EXERCISE DESCRIPTION: Start at the line holding "Write a Blender", stop at the line holding "return m, nt, nt.nodes['Principled BSDF']", and repeat those lines exactly, both ends included; skip the pictures.

=== DATA EXCERPTS ===

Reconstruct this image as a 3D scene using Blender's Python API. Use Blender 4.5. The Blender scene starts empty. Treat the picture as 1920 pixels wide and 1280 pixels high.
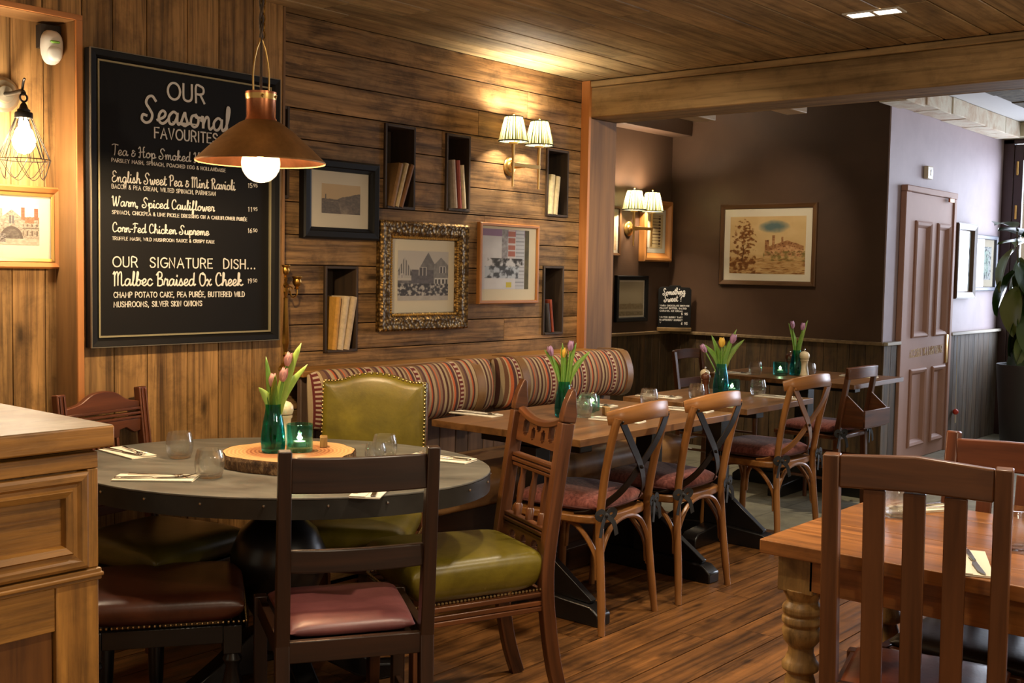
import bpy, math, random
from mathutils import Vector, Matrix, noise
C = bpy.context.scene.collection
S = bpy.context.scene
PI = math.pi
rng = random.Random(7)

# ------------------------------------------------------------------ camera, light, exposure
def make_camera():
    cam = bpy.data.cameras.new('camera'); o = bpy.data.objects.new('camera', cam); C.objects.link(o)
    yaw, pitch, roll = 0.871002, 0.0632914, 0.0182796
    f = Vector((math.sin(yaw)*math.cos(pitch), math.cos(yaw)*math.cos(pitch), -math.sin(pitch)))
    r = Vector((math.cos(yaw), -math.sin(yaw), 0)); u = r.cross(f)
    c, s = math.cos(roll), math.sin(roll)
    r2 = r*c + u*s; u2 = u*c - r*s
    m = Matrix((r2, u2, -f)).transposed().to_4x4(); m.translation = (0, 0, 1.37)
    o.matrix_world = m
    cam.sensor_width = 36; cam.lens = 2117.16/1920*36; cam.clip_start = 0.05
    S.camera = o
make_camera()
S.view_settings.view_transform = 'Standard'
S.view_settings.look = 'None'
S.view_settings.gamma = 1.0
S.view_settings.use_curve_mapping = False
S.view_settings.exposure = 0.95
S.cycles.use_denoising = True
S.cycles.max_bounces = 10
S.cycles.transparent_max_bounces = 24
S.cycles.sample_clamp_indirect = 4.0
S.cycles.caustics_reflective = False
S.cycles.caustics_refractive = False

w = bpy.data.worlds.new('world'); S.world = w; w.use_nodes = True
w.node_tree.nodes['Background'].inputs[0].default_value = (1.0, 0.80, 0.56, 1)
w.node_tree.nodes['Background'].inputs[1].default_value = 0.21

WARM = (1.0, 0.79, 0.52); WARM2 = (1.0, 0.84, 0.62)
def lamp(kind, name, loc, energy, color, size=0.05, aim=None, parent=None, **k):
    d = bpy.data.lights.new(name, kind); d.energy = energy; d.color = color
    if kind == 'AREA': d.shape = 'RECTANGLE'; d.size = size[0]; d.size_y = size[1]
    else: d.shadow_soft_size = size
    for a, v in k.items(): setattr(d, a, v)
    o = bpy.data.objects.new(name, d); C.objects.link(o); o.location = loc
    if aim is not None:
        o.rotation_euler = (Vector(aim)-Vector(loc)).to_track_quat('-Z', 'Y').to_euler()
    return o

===
=== DATA EXCERPTS ===

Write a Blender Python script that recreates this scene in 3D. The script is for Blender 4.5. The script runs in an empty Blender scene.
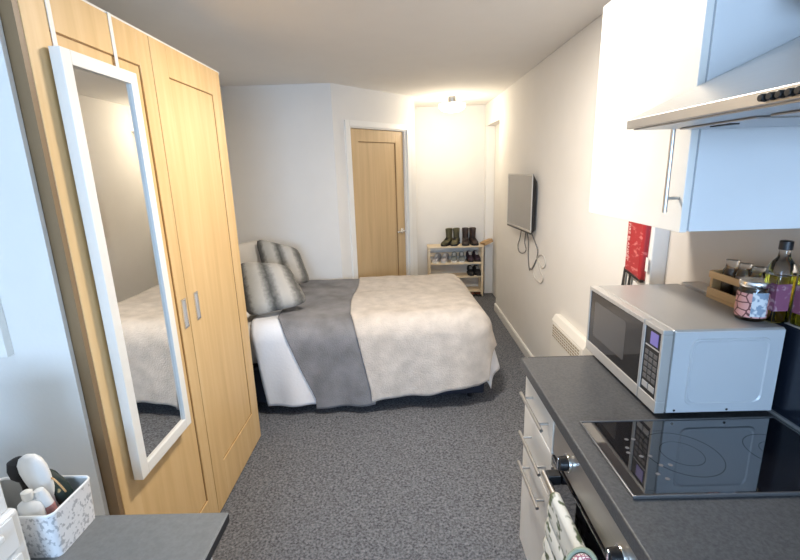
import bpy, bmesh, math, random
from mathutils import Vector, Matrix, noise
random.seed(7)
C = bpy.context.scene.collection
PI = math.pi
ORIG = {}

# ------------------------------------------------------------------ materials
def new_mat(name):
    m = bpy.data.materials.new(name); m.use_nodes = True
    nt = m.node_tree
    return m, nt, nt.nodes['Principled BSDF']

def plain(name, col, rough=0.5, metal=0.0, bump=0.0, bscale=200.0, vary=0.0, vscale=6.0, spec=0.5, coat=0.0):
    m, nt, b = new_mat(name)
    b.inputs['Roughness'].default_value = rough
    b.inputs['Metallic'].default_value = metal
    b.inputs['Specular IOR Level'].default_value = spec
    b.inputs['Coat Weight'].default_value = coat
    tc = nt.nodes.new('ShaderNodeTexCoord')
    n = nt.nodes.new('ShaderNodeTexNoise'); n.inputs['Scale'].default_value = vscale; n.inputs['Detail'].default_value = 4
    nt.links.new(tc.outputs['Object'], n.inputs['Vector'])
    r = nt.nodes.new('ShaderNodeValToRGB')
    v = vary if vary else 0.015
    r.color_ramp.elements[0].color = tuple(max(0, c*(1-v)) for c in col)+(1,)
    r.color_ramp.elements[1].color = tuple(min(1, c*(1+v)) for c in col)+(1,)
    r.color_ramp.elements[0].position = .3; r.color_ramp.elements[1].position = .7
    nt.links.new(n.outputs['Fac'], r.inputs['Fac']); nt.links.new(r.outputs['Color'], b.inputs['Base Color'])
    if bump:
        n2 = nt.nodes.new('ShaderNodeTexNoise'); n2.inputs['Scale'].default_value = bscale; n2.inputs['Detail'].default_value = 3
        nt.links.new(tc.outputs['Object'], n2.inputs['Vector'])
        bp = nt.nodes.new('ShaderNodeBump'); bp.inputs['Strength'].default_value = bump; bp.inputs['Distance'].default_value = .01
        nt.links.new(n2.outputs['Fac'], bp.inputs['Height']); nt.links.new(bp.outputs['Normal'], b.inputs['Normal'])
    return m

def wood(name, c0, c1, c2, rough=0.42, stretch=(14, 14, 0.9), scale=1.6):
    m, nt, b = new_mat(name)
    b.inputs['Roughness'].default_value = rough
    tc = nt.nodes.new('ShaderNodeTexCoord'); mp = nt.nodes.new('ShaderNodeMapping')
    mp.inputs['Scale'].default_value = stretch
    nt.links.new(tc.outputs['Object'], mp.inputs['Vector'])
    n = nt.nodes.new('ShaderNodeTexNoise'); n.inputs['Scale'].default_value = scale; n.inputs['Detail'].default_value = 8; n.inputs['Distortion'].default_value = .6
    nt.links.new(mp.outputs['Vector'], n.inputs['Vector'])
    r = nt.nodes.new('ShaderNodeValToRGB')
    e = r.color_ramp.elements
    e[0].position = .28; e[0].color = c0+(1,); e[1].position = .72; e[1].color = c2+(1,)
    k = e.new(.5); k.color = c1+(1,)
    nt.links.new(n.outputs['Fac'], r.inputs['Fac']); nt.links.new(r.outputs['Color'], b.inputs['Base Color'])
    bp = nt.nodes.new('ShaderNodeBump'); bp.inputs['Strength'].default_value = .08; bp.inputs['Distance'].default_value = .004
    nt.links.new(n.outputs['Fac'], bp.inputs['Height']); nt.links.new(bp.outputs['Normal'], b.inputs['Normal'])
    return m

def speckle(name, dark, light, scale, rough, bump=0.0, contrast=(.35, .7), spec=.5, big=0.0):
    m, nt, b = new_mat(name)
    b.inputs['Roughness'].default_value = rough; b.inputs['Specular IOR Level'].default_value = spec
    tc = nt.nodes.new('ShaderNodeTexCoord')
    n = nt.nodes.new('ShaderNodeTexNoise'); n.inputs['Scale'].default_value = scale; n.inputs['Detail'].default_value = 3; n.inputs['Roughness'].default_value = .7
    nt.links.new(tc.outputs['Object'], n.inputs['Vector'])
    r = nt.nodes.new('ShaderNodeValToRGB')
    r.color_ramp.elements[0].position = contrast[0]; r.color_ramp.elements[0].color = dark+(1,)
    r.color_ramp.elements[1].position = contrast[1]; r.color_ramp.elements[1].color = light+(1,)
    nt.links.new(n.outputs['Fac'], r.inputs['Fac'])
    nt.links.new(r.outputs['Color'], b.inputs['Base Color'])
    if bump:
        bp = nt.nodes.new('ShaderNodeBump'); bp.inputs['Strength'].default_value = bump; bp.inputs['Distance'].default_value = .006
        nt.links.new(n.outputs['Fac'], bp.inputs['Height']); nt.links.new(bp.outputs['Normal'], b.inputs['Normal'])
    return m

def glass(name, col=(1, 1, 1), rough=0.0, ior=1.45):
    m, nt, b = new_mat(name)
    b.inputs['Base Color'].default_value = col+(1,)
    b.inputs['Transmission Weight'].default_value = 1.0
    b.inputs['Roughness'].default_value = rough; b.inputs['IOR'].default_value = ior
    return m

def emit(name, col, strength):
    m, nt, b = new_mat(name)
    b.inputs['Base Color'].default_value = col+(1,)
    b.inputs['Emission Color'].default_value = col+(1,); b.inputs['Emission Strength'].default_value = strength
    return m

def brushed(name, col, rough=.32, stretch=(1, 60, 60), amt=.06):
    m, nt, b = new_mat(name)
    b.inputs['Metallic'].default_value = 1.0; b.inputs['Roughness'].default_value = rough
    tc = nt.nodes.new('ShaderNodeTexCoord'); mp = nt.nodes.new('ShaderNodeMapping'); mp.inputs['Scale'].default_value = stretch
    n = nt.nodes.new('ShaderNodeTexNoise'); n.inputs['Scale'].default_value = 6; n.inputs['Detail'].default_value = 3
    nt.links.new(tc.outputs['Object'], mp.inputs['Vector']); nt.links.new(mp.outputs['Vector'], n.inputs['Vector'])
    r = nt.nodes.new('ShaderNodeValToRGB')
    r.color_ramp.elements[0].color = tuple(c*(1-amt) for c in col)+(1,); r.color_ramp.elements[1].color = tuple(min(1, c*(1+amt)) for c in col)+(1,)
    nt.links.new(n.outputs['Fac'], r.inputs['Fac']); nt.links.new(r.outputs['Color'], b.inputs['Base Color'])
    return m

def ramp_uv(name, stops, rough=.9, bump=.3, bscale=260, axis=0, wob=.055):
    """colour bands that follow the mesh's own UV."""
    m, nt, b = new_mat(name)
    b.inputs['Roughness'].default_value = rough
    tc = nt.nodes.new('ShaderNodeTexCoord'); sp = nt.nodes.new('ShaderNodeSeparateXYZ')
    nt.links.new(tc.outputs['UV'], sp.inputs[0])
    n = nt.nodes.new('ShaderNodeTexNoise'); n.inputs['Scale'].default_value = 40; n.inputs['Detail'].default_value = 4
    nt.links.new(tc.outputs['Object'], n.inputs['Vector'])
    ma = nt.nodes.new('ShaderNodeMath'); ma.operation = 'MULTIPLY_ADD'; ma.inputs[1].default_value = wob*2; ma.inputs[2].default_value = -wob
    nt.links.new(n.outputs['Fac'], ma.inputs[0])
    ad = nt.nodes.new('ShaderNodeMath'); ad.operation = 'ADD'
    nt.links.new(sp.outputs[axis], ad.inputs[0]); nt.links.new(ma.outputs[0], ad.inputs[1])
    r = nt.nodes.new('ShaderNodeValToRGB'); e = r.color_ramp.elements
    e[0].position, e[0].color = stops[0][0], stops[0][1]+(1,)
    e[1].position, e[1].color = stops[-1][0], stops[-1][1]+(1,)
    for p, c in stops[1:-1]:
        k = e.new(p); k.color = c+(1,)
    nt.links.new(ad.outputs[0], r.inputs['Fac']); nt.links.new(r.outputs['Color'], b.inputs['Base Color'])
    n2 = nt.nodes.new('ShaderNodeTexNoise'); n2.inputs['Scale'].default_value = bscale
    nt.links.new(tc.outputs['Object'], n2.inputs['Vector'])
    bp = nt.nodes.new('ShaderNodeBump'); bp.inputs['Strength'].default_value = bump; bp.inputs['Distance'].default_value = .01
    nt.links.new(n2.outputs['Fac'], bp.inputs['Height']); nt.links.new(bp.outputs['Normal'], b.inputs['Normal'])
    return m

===
=== DATA EXCERPTS ===

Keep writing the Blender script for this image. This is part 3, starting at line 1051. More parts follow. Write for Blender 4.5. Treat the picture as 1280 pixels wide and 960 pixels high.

===

PROBLEM SOLUTION:
Write a Blender Python script that recreates this scene in 3D. The script is for Blender 4.5. The script runs in an empty Blender scene.
import bpy, bmesh, math, random
from mathutils import Vector, Matrix, noise
random.seed(7)
C = bpy.context.scene.collection
PI = math.pi
ORIG = {}

# ------------------------------------------------------------------ materials
def new_mat(name):
    m = bpy.data.materials.new(name); m.use_nodes = True
    nt = m.node_tree
    return m, nt, nt.nodes['Principled BSDF']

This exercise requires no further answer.